There are times - not every time - where anything he sees as even mild criticism/correction of him doing something wrong (eg not filling in his book correctly, or at home, putting the wrong uniform on etc) he gets very defensive and rolls his eyes, and talks back to give some sort of made-up defence. We've gone over with him at home but he can't keep these thoughts to himself (even can't help commenting when we're talking to siblings, etc) - it's like nothing can override his need to have his say or the last word.
It's getting noticed at school with him being sarcastic and backchatting when he can't seem to comprehend it's totally inappropriate. He's been sent to the office a few times, we've had a chat to his teacher, we all acknowledge that he's not super skilled at reading social situations so probably just defaults to 'quips'.
Longer term yes - he needs to accept where he's done something wrong and correction/criticism isn't going to kill him - but in the short term how do we get him to keep his thoughts/reactions to himself and stop blurting out flippant remarks? (Or muttering them to his friend!) Even if he is being told off for a "genuinely" (or perceived) unfair reason he needs to pick his time and method of challenging this rather than just being facetious.

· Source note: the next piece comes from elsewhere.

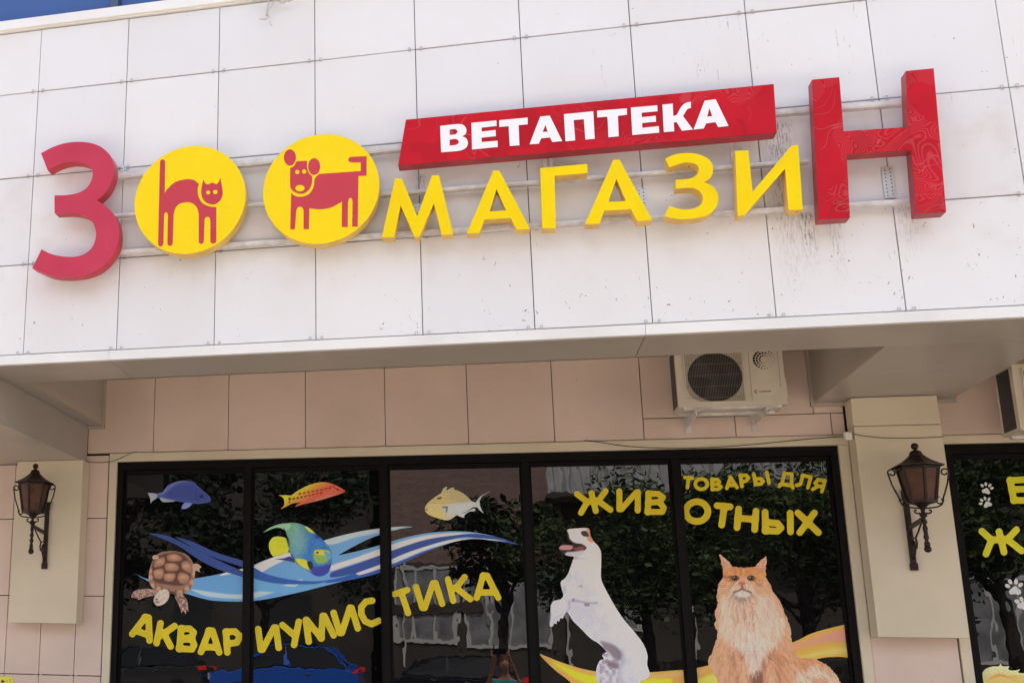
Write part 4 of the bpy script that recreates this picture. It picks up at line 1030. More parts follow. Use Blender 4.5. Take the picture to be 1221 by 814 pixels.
for a_ in range(4):
    lay += [('l', LN([(165-6*a_, 225+a_*18), (205, 235+a_*14)], K, 3), (176, 112, 74), 2, .5), ('l', LN([(395+8*a_, 225+a_*18), (345, 235+a_*14)], K, 3), (176, 112, 74), 2, .5)]
lay += [('f', lambda X, Y: np.clip((vnoise(X, Y, 1.6, 5, 71, .1)-.55)*3, 0, .6)*((np.abs(X-886) < 14) & (np.abs(Y-732) < 14)), (168, 116, 84), 1)]
for pts in ([(205, 645), (225, 700), (240, 760), (250, 830)], [(190, 610), (240, 620), (270, 660)], [(480, 600), (440, 650), (395, 700), (385, 830)], [(330, 770), (335, 830)], [(490, 640), (480, 720), (490, 830)]):
    lay.append(('l', LN(pts, K, 9), (150, 98, 70), 7, .75))
lay += [('p', ZZ([(150, 570), (200, 610), (230, 690), (250, 830), (130, 830), (90, 730), (100, 640)], K), (208, 158, 122), 10, .5), ('p', ZZ([(500, 560), (560, 560), (600, 660), (560, 760), (500, 830), (480, 700)], K), (202, 146, 108), 10, .6),
        ('p', ZZ([(590, 740), (680, 690), (760, 720), (830, 790), (850, 830), (600, 830)], K), lambda X, Y: np.array([226, 196, 174])+(vnoise(X, Y, 1.5, 5, 81, .9)[..., None]-.5)*50, 12),
        ('p', ZZ([(600, 668), (700, 668), (780, 712), (700, 700), (620, 740)], K), (204, 132, 90), 7, .8), ('p', ZZ([(690, 790), (740, 775), (790, 790), (790, 830), (690, 830)], K), (196, 126, 96), 5, .7),
        ('p', ZZ([(335, 765), (385, 740), (388, 830), (335, 830)], K), (110, 72, 54), 4, .85)]
def catdir(x, y):
    if y < 712: return ((x-885)*.9, (y-688)*.9+2)
    return ((x-890)*.12, 10+abs(x-890)*.05)
lay += [('f', lambda X, Y: np.full(X.shape, .08)+(Y > 775)*.05, (96, 60, 40), 1), ('h', (4200, catdir, 6.5, .33, .10), None, 0)]
lay += [('p', ZZ([(238, 276), (272, 264), (305, 276), (322, 290), (300, 302), (250, 302), (230, 290)], K), (208, 198, 188), 3, .7), ('p', ZZ([(254, 216), (290, 216), (280, 234), (272, 240), (262, 234)], K), (182, 102, 92), 1.4),
        ('l', LN([(272, 240), (272, 254), (250, 268), (225, 275)], K, 2.6), (104, 70, 58), 1.5), ('l', LN([(272, 254), (298, 268), (325, 276)], K, 2.6), (104, 70, 58), 1.5)]
for cx in (231, 325): lay += [('e', EL(cx, 192, 23, 17, K), (70, 40, 26), 1.2), ('e', EL(cx, 192, 18, 14, K), (136, 84, 40), 1.0), ('e', EL(cx, 192, 12, 12, K), (20, 14, 12), 1), ('e', EL(cx-4, 187, 3, 3, K), (230, 230, 230), .6)]
for k_ in range(7):
    lay += [('l', ([PX(225-k_*2, 262+k_*5, K), PX(150-k_*3, 250+k_*14, K)], .18), (236, 226, 214), .6, .6), ('l', ([PX(322+k_*2, 262+k_*5, K), PX(400+k_*3, 250+k_*14, K)], .18), (236, 226, 214), .6, .6)]
decal('cat_sticker', 'fluffy ginger cat with pale chest sitting in the fifth pane', [CT], ctb, lay, st=.45, Y=STY-.0012,
      soft=lambda X, Y: (vnoise(X, Y, 1.2, 2.4, 91)-.5)*1.6)
# pale yellow crest in the lower right corner
BR = (1150, 680, 6.07)
decal('crest_sticker', 'pale yellow feathery crest at the bottom of the far right window', [ZZ([(130, 745), (150, 712), (200, 692), (245, 690), (262, 668, 0), (278, 690), (325, 690, 0), (318, 712), (350, 722), (405, 712, 0), (390, 735), (450, 742, 0), (520, 760), (560, 830), (125, 830)], BR)],
      lambda X, Y: np.array([232, 222, 146])+(vnoise(X, Y, 1.5, 4, 95)[..., None]-.5)*24, [
      ('p', ZZ([(150, 830), (170, 780), (230, 745), (262, 735), (310, 760), (400, 750), (480, 770), (520, 830)], BR), (226, 178, 104), 3)]+
      [('l', LN([(262+math.cos(a)*10, 760), (262+math.cos(a)*120, 760-math.sin(a)*55+20)], BR, 2.5), (190, 130, 66), 1.2, .7) for a in np.linspace(-.3, 3.4, 12)], st=.5)


# ================================================================== WALL LANTERNS
IRON = mat('wrought_iron', (.030, .018, .016, 1), .42, .55, bump=.5, bscale=70, var=.4, vscale=30)
AMBER = mat('amber_pane', (.11, .05, .03, 1), .5, spec=.2, var=.35, vscale=18)
def lantern(x, label):
    YW = D-.151; z0 = 2.182; yc = -.277
    e = empty('wall_lantern', (x, YW, z0), label, 'wall lantern', 'antique wall lanterns on the cream boards')
    def L(name, q, m=IRON, smooth=False, par=None): 
        o = q.build(name, m, None, smooth=smooth); o.parent = par or e; return o
    q = MB(); q.box(-.016, .016, -.022, 0, .03, .47); q.box(-.021, .021, -.026, 0, 0, .045); q.box(-.02, .02, -.024, 0, .44, .50)
    bevel(L('wall_bar', q), .004)
    q = MB(); q.bar((0, -.02, .262), (0, yc, .292), .009, .012); L('arm', q)
    # twisted stem
    q = MB(); n = 22; base = len(q.v)
    for i in range(n):
        zz_ = .13+(.375-.13)*i/(n-1); tw = i*.55; r = .0125+.003*math.sin(i*1.7)
        for k in range(8):
            a = tw+k*math.pi/4; rr = r*(1.12 if k % 2 else .88); q.v.append((rr*math.cos(a), yc+rr*math.sin(a), zz_))
    for i in range(n-1):
        for k in range(8): q.f.append((i*8+k, i*8+(k+1) % 8, (i+1)*8+(k+1) % 8, (i+1)*8+k)); q.m.append(0)
    q.sphere((0, yc, .108), .021, 12); q.lathe([(.012, .122), (.018, .128), (.012, .136)], (0, yc, 0), 10)
    q.lathe([(.013, .300), (.022, .308), (.022, .318), (.013, .326)], (0, yc, 0), 10)
    L('stem', q, smooth=True)
    # hexagonal body: posts, panes, rims
    H = 6; rt, rb, zt, zb = .112, .076, .600, .395
    body = MB()
    def hexp(r, z, k, a0=math.pi/6): return Vector((r*math.cos(a0+k*math.pi/3), yc+r*math.sin(a0+k*math.pi/3), z))
    for k in range(H): body.bar(hexp(rb, zb, k), hexp(rt, zt, k), .0065, .0065, up=(0, 1, 0))
    body.lathe([(rb-.014, zb-.012), (rb+.008, zb-.010), (rb+.010, zb+.006), (rb-.012, zb+.008)], (0, yc, 0), 6, a0=math.pi/6)
    body.lathe([(rt-.012, zt-.012), (rt+.006, zt-.012), (rt+.006, zt+.002), (rt-.012, zt+.004)], (0, yc, 0), 6, a0=math.pi/6)
    body.lathe([(.012, .345), (.022, .36), (.034, .372), (.060, .382), (rb-.01, .390), (.01, .391)], (0, yc, 0), 12)
    fr = L('lantern_frame', body)
    for k in range(H):
        a, b, c, d_ = hexp(rb-.004, zb, k), hexp(rb-.004, zb, k+1), hexp(rt-.004, zt-.005, k+1), hexp(rt-.004, zt-.005, k)
        nrm = (b-a).cross(d_-a).normalized()*.002
        q = MB(); q.add([a, b, c, d_, a-nrm, b-nrm, c-nrm, d_-nrm], [(0, 1, 2, 3), (7, 6, 5, 4), (0, 4, 5, 1), (1, 5, 6, 2), (2, 6, 7, 3), (3, 7, 4, 0)])
        L('pane', q, AMBER, par=fr)
    q = MB(); q.lathe([(.143, .604), (.145, .610), (.118, .622), (.085, .640), (.055, .662), (.034, .682), (.001, .684)], (0, yc, 0), 6, a0=math.pi/6)
    q.lathe([(.143, .604), (.09, .606), (.001, .607)], (0, yc, 0), 6, a0=math.pi/6)
    L('roof', q)
    q = MB(); q.lathe([(.036, .672), (.037, .680), (.032, .696), (.020, .706), (.009, .709), (.008, .714)], (0, yc, 0), 14); q.sphere((0, yc, .732), .0215, 14)
    L('finial', q, smooth=True)
    # side scrolls
    for sx in (-1, 1):
        def S(pts, r=.0048): 
            q.tube([(sx*a, yc+c, b) for a, b, c in pts], r, 7)
        q = MB()
        cur = []
        for i in range(15):                    # top curl
            a = math.pi*(1.95-i*.13); rr = .011+.0042*0+.0009*i
            cur.append((.143+rr*math.cos(a)*1.0, .570+rr*math.sin(a), 0))
        cur = cur + [(.163, .560, 0), (.150, .500, 0), (.132, .450, 0), (.118, .415, 0), (.117, .398, 0), (.106, .375, 0), (.085, .362, 0), (.055, .357, 0), (.016, .353, 0)]
        S(cur)
        cur = []
        for i in range(14):
            a = math.pi*(.5+i*.14); rr = .024-.0008*i
            cur.append((.098+rr*math.cos(a), .398+rr*math.sin(a), 0))
        S(cur, .0045)
        cur = [(.016, .325, 0), (.03, .322, 0), (.042, .327, 0), (.046, .337, 0), (.040, .344, 0), (.033, .340, 0)]
        S(cur, .005)
        L('scroll', q, smooth=True)
    q = MB()
    q.tube([(0, -.025, .235), (0, -.05, .20), (0, -.10, .19), (0, -.16, .225), (0, -.22, .265)], .0055, 7)
    q.tube([(0, -.024, .07), (0, -.05, .09), (0, -.075, .13), (0, -.07, .17), (0, -.045, .18), (0, -.04, .16)], .0065, 7)
    q.tube([(0, -.10, .19), (0, -.115, .16), (0, -.10, .13), (0, -.08, .14)], .006, 7)
    L('bracket_scroll', q, smooth=True)
    return e
lantern(-.525, 'antique iron lantern with amber panes on the cream board at the left edge')
lantern(5.258, 'antique iron lantern with amber panes on the cream column between the two windows')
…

I would say there's very rarely any real malice to it, just I can completely see how it would become infuriating and distracting at school. He's going to secondary school in September and clearly the teachers will have far less tolerance for this and he could get a name as a trouble-maker. My worry is he sees being told off for this as an overreaction to 'one word' or to 'moving my eyeballs' and resentment will build - because he doesn't grasp that it's disruptive and rude.